Non si può dire che con le banche il governo abbia mostrato il coraggio leonino a cui aveva alluso in aula Giorgia Meloni rivolta al Pd: «Aspettate la manovra e potreste scoprire che abbiamo il coraggio che voi non avevate». Non si può nemmeno dire che di coraggio il suo governo non ne abbia avuto affatto e si limiti a truccare la carte, come ripete buona parte dell’opposizione.

L’intervento sulle banche e sulle assicurazioni c’è e ai diretti interessati non fa certo piacere. Però è quasi precisamente quello che si era detto disposto a concedere sin dall’inizio il presidente dell’Abi Patuelli: un anticipo di due anni delle imposte differite. Patuelli aveva proposto un anno di anticipo. Il governo ha raddoppiato e in una trattativa difficile come quella con i potenti istituti di credito e le assicurazioni, difesi a spada tratta da uno dei partiti della maggioranza, Fi, non si può dire che sia un nulla di fatto. La piena soddisfazione del partito azzurro, che canta vittoria e brinda pubblicamente, rivela però che Meloni e Giorgetti non hanno osato oltrepassare il livello di guardia entrando in conflitto con un potere come quello di banche e assicurazioni.

Quanto alla destinazione della manovra, lievitata all’ultimo momento da 25 a 30 mld, la bussola è stata certamente politica ma non si può dire che sia stata pensata per avvantaggiare i più ricchi. La conferma del taglio del cuneo fiscale avvantaggia le fasce medio basse, anche se per i redditi da 20mila al tetto di 30mila euro, il vantaggio si declina in termini di detrazioni fiscali e non di minori contributi. In un modo o nell’altro dovrebbe esserci un ricavo di circa 100 euro. L’intervento sulla sanità è certamente insufficiente: secondo l’opposizione che punta l’indice accusatorio intorno ai 900 mln, oltre due mld stando ai conti del ministero.

La barra politica è rappresentata dagli interventi a favore delle famiglie purché abbiano figli e possibilmente parecchi. Fa un po’, anzi un po’ troppo, campagna mussoliniana per la natalità, ma questa è l’impostazione della maggioranza, particolarmente cara alla premier, e in ogni caso nessuno avanza dubbi sulla gravità della crisi demografica e di conseguenza di qualsiasi intervento volto a contrastarla. Nel complesso e tenuto conto della situazione austera, la legge di bilancio, per come si profila al momento, non è eccezionale né particolarmente audace ma neppure da crocefissione. Sempre che davvero i tagli riguardino solo le spese dei ministeri, come assicura il governo, e non è affatto certo. Per capirlo bisognerà però aspettare la presentazione della vera e propria legge di bilancio, lunedì prossimo.

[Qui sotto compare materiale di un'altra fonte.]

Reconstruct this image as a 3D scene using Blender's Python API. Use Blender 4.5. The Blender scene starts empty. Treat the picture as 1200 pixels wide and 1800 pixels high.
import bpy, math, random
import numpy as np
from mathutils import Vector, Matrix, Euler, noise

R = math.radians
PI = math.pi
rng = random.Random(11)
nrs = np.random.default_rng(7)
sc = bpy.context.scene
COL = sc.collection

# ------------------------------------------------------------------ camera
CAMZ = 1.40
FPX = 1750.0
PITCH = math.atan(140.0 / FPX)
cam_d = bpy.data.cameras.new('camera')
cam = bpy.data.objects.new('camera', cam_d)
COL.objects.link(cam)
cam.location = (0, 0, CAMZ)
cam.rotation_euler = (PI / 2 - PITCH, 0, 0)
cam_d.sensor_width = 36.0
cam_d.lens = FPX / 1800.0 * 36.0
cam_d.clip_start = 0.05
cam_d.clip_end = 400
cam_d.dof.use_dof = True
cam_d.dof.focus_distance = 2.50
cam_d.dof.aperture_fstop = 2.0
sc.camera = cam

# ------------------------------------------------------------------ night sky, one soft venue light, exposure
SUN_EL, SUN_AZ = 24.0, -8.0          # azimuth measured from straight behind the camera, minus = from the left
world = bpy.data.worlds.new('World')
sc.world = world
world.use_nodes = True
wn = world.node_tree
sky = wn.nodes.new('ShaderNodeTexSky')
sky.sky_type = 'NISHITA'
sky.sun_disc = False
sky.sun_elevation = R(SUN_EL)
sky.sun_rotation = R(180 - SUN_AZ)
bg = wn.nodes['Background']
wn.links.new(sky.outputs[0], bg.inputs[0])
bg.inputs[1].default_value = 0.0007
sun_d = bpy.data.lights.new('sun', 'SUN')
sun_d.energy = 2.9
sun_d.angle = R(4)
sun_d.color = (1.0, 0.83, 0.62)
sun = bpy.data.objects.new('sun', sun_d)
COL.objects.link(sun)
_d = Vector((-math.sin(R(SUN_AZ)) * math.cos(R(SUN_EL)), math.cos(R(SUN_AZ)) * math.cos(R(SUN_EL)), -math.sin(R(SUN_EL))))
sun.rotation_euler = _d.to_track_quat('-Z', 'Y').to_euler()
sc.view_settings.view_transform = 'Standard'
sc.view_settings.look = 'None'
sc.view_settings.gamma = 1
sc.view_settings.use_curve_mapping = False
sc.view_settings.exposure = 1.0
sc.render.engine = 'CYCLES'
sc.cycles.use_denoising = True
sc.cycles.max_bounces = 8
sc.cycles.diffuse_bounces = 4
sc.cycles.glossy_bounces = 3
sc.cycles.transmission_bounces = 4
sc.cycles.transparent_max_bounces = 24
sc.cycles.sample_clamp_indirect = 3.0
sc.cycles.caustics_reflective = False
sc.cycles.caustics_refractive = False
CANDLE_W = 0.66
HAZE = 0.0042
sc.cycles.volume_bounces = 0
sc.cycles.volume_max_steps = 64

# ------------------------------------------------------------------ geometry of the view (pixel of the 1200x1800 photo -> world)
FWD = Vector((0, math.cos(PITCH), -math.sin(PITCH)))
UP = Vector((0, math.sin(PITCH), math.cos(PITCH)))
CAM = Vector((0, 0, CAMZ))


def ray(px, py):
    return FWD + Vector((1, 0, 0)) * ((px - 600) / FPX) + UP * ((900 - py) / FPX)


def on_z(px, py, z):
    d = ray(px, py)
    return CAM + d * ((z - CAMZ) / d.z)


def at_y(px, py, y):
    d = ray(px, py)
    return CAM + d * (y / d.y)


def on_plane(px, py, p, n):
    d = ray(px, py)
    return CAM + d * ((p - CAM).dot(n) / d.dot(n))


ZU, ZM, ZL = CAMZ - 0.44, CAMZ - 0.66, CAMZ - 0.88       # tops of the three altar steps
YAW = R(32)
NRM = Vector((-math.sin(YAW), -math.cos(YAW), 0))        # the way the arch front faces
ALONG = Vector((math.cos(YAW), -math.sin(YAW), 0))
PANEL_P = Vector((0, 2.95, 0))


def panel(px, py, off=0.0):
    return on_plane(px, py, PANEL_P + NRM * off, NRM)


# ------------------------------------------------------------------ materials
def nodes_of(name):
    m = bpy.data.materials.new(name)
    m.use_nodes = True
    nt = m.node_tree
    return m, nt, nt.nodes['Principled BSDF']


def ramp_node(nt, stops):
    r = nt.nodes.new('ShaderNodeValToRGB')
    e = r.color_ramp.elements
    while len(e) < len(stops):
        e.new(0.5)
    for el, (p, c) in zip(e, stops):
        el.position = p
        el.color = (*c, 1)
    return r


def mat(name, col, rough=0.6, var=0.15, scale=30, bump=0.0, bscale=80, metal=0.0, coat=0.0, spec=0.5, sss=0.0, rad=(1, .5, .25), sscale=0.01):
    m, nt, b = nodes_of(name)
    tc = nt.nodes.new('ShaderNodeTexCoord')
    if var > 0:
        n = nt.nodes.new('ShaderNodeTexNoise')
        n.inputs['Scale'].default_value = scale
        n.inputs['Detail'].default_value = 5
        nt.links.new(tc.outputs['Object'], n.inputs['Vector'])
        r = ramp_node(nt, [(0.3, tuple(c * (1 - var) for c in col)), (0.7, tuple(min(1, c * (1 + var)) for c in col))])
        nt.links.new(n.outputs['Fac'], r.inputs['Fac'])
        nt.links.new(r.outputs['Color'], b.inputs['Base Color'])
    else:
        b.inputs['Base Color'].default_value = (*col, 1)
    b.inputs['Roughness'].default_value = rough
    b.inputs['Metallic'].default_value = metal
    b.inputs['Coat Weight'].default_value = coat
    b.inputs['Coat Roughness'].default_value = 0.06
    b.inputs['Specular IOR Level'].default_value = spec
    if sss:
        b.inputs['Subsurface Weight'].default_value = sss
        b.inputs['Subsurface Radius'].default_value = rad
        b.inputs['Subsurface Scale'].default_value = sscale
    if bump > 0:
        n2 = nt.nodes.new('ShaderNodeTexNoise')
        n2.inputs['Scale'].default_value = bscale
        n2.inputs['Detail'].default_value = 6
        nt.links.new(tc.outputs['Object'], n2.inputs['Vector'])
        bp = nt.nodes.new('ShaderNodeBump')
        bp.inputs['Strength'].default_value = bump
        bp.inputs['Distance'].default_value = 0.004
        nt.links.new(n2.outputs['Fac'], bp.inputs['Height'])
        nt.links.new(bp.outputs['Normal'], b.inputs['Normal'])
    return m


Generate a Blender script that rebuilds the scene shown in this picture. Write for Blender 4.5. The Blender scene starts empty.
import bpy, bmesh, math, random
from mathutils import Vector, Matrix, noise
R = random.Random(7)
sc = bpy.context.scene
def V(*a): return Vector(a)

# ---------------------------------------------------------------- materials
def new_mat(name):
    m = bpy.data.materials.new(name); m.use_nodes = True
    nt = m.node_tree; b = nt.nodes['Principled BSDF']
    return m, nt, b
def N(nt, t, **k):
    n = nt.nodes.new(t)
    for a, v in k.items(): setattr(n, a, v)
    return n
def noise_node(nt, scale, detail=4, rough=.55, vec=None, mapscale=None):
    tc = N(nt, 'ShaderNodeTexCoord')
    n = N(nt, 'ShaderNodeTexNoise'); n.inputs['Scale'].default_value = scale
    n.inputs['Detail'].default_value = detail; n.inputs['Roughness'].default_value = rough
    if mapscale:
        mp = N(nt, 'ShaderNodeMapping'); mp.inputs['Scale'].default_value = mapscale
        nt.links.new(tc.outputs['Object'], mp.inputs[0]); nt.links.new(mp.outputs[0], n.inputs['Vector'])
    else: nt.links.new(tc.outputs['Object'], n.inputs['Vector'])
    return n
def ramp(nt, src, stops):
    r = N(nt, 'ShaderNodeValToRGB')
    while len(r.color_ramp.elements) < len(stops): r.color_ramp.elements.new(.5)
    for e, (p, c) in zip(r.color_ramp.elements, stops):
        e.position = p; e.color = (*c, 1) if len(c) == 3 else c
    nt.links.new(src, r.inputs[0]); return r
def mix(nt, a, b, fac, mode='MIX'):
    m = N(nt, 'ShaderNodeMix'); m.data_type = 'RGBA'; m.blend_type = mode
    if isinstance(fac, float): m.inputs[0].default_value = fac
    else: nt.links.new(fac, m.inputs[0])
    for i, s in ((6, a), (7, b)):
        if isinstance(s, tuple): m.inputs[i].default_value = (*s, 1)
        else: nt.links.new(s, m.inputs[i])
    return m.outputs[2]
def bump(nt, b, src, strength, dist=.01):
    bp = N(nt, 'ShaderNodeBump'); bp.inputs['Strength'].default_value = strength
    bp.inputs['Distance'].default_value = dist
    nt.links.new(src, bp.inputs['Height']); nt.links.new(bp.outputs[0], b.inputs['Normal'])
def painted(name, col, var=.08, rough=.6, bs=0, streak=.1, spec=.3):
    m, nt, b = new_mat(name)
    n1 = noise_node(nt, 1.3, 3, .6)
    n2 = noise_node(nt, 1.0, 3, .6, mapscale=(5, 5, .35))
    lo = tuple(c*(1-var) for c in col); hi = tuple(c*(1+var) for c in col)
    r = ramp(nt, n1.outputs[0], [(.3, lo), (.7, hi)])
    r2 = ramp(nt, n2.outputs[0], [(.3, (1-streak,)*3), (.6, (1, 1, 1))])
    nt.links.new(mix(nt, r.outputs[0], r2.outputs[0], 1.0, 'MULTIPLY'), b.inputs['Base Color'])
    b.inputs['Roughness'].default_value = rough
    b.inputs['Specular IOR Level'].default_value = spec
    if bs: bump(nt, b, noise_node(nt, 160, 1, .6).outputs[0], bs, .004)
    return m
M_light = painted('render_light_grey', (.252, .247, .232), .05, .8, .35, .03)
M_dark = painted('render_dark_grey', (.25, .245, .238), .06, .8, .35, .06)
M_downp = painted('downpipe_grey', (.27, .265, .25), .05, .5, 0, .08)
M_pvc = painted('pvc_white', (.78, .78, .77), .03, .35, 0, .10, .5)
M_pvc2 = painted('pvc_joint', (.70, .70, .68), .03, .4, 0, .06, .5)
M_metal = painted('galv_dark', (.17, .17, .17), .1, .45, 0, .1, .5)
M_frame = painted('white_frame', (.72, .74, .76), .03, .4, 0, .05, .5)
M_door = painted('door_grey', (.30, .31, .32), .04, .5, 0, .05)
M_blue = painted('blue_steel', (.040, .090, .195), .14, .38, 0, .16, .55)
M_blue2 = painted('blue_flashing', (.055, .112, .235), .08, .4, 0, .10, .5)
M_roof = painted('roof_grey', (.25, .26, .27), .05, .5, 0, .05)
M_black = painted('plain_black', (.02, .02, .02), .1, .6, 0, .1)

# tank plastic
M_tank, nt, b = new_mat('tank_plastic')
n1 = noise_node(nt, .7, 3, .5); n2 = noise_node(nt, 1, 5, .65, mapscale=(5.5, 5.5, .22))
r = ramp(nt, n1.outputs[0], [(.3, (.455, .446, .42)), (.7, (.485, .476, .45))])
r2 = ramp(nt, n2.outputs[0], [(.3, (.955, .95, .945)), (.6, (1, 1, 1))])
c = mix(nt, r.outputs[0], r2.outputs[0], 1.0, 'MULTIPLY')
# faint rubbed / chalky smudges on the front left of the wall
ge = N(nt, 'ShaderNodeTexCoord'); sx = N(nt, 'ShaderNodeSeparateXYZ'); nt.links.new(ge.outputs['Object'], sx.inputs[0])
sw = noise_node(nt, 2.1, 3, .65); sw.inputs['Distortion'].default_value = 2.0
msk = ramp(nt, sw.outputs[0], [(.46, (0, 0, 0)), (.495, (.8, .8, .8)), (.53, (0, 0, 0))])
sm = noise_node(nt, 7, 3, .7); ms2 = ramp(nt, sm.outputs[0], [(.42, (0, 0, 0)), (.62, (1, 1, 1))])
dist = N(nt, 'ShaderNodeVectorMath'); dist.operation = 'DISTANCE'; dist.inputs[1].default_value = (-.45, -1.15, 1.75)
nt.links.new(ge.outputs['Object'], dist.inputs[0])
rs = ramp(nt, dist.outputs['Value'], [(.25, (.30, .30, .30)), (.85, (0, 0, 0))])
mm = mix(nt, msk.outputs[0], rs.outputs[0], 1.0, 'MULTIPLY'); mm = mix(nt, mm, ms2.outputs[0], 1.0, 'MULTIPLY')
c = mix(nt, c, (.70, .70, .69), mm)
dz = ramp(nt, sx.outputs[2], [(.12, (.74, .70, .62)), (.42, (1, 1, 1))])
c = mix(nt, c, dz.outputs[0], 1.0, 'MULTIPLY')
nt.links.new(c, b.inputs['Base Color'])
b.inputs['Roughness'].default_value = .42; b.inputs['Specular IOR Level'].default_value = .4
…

Il limite principale va comunque ricercato altrove. A conti fatti il governo si è mosso come tutti i governi precedenti quando suonava la campana delle finanziarie: arrabbattandosi per rintracciare fondi con manovre una tantum. Può farlo. Il nuovo Patto di stabilità lo consente finché si tratta di interventi sulla riduzione del deficit. Il governo è certo che Bruxelles darà semaforo verde alla legge e probabilmente ha ragione. In prospettiva, già a partire dai prossimi anni, l’orizzonte è però molto meno roseo.

Prima di tutto le misure una tantum sono ammesse per la riduzione del deficit ma non per la copertura delle spese eccedenti. In secondo luogo la richiesta di usufruire di 7 e non di soli 4 anni per completare il risanamento implicherà la richiesta di riforme strutturali che, per essere tali, dovranno per forza mordere e dunque scontentare qualcuno. Infine anche la disponibilità di misure una tantum non è infinita.

Il gioco di prestigio realizzato con successo quest’anno, cioè far quadrare i conti scontentando sì qualcuno però non troppo e anzi il minimo indispensabile, diventerà sempre più difficile. Anche se non soprattutto perché il quadro generale, con le guerre che non accennano a finire e l’impatto di quella ucraina sull’economia tedesca è già molto pesante, non permette grande ottimismo su elementi chiave come la crescita del Pil, per non parlare della produzione industriale in piena flessione.

Prima o poi, dunque, la premier dovrà decidersi a fare quel che non ha fatto stavolta e che in tutta evidenza avrebbe voluto invece fare subito il ministro Giorgetti: mettere i suoi alleati con le spalle al muro per definire una linea strategica di politica economica per i prossimi e tutt’altro che facili anni.